BEGIN
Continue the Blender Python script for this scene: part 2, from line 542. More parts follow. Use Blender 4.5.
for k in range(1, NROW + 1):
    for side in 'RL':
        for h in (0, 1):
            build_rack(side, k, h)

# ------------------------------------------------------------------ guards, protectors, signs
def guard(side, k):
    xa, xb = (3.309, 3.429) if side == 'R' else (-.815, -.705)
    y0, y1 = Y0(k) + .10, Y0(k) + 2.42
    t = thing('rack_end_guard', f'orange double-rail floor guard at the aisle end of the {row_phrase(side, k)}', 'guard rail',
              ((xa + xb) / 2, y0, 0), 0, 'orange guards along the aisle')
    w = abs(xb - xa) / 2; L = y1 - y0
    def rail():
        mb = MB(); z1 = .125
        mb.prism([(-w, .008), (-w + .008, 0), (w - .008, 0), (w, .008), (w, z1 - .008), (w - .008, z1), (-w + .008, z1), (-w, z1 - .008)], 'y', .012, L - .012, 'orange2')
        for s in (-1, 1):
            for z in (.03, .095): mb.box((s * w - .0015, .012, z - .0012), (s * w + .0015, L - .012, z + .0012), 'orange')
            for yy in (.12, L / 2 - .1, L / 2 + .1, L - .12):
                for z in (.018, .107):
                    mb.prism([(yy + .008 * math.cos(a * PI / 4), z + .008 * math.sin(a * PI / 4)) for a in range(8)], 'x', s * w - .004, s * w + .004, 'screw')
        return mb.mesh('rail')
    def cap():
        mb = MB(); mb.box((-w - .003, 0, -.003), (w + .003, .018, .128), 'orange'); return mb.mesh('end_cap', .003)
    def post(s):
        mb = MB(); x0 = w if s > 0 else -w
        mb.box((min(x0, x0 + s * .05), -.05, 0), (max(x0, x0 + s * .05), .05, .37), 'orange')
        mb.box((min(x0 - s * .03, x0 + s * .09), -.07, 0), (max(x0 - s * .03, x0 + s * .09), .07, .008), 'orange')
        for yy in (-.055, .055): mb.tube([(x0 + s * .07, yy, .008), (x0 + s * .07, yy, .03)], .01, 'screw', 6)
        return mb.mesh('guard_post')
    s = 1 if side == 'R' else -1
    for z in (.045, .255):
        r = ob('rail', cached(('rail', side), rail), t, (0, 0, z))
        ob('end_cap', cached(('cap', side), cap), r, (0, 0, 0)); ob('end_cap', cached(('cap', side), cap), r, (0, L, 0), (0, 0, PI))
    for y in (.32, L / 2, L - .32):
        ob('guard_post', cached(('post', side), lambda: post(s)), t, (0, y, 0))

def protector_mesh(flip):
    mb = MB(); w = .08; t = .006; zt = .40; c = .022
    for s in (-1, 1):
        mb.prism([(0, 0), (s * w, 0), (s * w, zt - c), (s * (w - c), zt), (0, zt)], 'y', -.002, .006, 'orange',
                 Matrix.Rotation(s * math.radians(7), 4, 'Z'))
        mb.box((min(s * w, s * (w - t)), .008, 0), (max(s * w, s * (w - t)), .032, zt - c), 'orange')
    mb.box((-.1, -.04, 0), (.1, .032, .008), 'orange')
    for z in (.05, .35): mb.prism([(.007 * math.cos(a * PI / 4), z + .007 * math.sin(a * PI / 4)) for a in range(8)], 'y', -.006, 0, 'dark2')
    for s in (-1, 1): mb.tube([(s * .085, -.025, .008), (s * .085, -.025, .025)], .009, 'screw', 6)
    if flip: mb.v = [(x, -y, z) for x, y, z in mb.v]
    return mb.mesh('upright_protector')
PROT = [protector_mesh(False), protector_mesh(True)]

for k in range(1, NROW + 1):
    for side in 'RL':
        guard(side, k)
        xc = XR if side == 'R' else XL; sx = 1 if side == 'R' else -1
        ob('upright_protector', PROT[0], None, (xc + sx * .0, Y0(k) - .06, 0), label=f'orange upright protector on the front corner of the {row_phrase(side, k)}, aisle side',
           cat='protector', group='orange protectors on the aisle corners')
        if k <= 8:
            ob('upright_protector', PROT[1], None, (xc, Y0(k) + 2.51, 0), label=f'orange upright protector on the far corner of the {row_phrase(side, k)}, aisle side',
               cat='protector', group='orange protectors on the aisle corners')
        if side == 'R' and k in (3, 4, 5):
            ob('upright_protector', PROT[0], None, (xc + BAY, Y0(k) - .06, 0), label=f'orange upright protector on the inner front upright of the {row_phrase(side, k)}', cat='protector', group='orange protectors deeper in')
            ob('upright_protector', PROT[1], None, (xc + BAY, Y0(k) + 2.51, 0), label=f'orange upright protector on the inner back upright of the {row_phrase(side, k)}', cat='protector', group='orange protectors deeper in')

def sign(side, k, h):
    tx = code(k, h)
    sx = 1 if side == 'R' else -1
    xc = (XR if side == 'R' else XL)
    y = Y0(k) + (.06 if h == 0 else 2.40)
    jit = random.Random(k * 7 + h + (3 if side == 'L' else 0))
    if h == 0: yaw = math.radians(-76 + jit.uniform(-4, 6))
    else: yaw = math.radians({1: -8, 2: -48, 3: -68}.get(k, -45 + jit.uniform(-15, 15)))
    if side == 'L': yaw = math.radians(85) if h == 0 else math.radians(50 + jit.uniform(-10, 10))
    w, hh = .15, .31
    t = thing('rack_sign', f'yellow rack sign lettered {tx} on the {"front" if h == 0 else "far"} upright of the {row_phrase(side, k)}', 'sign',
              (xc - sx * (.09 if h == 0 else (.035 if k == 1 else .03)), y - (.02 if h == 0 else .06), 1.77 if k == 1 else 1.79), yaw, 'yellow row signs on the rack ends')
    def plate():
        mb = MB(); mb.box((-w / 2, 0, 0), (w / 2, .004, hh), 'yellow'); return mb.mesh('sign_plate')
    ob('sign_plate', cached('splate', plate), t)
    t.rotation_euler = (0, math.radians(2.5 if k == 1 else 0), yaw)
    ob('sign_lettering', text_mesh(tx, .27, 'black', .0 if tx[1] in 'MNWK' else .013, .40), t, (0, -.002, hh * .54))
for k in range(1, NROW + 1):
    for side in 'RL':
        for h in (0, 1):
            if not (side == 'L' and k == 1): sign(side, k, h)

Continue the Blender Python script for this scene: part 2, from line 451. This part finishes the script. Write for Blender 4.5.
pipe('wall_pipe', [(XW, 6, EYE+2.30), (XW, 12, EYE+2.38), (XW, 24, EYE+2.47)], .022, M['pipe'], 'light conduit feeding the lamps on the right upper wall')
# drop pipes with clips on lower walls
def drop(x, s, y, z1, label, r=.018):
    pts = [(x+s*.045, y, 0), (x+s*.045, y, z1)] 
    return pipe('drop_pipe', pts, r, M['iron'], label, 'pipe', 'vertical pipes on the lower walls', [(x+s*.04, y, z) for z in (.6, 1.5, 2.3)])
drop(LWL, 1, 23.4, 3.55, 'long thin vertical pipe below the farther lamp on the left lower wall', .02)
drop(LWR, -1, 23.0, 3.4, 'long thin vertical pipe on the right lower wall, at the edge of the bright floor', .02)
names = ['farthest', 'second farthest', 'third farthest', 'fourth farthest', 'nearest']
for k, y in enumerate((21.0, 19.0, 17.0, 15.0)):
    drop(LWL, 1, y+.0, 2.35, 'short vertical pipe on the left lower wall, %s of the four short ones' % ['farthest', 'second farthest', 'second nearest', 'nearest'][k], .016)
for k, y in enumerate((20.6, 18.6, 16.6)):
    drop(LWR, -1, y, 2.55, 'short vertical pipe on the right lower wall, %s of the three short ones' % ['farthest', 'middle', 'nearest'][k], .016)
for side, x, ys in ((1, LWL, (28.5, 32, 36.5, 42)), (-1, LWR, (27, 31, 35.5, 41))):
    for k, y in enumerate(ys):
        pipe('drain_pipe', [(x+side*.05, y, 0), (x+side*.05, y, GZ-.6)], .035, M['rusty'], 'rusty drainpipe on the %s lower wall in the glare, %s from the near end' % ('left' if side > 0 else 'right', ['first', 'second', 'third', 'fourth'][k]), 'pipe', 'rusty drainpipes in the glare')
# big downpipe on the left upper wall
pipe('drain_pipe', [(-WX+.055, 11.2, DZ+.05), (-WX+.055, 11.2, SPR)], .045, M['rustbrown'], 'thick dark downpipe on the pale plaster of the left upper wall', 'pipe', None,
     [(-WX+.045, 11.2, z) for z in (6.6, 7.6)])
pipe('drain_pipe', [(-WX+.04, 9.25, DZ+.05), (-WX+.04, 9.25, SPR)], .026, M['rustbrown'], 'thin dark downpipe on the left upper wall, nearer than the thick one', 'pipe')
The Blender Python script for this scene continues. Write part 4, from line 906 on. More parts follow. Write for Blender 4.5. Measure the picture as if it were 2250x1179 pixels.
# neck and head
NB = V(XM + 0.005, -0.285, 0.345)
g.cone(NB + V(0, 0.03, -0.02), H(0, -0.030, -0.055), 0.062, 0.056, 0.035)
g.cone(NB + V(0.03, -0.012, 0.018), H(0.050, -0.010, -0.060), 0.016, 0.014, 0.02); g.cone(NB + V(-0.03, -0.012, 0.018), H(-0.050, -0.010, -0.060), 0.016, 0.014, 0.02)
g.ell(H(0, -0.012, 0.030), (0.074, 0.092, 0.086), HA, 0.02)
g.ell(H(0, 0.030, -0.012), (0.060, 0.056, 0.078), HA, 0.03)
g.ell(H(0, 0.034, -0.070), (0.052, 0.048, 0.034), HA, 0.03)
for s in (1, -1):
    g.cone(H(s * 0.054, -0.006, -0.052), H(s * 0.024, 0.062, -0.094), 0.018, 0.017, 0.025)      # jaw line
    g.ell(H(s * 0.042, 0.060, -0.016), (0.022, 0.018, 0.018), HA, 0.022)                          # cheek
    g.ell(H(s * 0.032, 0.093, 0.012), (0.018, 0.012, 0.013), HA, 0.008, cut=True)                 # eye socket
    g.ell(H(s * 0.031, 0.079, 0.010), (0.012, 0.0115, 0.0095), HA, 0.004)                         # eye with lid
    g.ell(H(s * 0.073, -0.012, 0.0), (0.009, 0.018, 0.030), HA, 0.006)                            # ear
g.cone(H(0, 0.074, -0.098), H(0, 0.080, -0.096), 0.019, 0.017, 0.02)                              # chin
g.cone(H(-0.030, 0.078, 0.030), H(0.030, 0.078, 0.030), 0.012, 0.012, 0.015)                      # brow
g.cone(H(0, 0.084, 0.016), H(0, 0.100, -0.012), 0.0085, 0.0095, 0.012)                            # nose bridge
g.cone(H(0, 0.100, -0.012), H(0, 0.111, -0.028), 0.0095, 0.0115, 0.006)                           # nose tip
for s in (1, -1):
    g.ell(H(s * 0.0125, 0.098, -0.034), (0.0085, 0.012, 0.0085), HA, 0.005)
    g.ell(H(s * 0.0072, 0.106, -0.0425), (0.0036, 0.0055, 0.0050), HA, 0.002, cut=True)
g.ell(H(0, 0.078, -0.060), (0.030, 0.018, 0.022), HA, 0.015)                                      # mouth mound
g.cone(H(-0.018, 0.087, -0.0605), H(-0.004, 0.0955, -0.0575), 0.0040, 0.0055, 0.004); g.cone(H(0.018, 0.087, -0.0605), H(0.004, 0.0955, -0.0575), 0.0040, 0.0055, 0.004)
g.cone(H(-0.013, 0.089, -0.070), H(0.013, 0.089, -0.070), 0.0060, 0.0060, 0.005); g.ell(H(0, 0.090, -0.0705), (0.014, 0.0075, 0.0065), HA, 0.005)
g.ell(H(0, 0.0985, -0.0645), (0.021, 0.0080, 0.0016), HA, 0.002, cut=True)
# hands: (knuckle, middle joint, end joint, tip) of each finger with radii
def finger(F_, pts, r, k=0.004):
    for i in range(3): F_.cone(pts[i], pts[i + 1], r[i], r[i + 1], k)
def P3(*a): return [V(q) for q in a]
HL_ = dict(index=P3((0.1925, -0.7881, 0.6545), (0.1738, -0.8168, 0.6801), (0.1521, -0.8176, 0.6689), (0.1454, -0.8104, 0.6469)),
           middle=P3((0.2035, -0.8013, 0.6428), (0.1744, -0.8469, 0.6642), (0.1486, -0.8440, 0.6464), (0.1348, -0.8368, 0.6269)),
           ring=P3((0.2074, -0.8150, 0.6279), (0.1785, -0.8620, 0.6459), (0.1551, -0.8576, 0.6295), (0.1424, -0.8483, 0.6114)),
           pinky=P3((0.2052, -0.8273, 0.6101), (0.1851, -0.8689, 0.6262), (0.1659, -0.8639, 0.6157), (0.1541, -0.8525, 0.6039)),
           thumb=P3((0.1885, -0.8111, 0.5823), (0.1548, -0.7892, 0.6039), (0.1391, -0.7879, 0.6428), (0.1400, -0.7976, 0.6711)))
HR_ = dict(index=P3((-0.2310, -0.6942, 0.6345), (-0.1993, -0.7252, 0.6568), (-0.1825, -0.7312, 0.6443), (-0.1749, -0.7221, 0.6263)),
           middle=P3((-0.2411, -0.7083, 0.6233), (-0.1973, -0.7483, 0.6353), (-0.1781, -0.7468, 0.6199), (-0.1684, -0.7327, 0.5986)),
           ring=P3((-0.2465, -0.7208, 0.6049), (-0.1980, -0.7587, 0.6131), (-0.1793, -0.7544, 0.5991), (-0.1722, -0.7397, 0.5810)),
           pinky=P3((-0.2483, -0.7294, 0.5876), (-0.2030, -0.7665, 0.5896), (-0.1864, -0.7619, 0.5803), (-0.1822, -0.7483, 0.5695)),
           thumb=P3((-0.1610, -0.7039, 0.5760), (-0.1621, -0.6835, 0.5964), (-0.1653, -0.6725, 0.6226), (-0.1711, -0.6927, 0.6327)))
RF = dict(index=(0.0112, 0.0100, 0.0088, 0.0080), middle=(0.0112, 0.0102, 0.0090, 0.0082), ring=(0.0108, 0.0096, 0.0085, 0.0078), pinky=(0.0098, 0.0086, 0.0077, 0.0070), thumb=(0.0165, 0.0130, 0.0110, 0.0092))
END
- **SET PROBLEM**
Find how many lines in the records contain the string "this", then give the number alone.

- **ANSWER IN FULL**
3